An African manuscript on the history of Muslim Africa

[Waqidi, Abu Abd Allah al-]. Futuh Ifriqiya [The Conquest of Ifriqiya].

Sub-Saharan Africa or Sudan, [16 January 1898 CE =] 22 Sha'ban 1315 H.

8vo (130 x 162 mm). 230 ff. Arabic manuscript on paper. Black maghribi script, with titles and important words and phrases in red and green. Original full leather with flap, elaborately ruled and stamped with medallions.
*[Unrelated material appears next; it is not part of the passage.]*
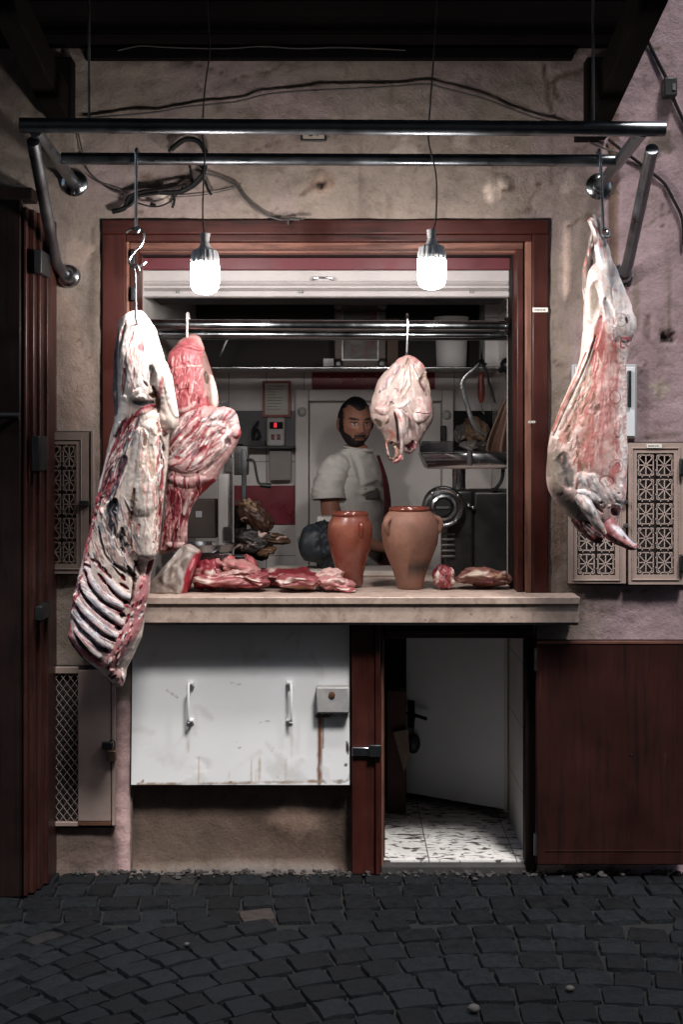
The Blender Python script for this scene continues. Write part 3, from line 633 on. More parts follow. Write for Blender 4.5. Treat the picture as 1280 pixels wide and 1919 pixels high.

A Sub-Saharan or Sudanese manuscript on the conquest of Africa through Uqba ibn Amir (d. 677/8 CE) under the reign of the Caliph Uthman (ca. 576-656 CE), closely based on the work by the Golden Age historian al-Waqidi (ca. 747-823 CE). While some passages are identical to al-Waqidi's history, other sections have been omitted and new information has been added, suggesting a work with several sources, among which Al-Waqidi is the predominant one.

The focus of this chronicle is important to the history both of Africa as well as of Islam: aside from their secular roles, Caliph Uthman and the conqueror Uqba ibn Amir were both companions of the Prophet Muhammad. Uthman ruled over the Rashidun Caliphate at the pinnacle of its power and expanse, including Mediterranean Africa and Nubia (today largely Sudan). It is particularly interesting that this is, as identified by its script and style, a sub-Saharan or Sudanese manuscript, an African manuscript on the history of Africa - though its main source, the historian Al-Waqidi, was a native of Medina. While largely based on and paraphrasing al-Waqidi's work, this manuscript is the only extant variant of "Futuh Ifriqiya" of its kind we have been able to identify, and may be a unique text.


Acquired by a French private collection in the 1980s.


Binding professionally repaired at extremeties; pages numbered in later blue ink and ballpoint (with some mispaginations).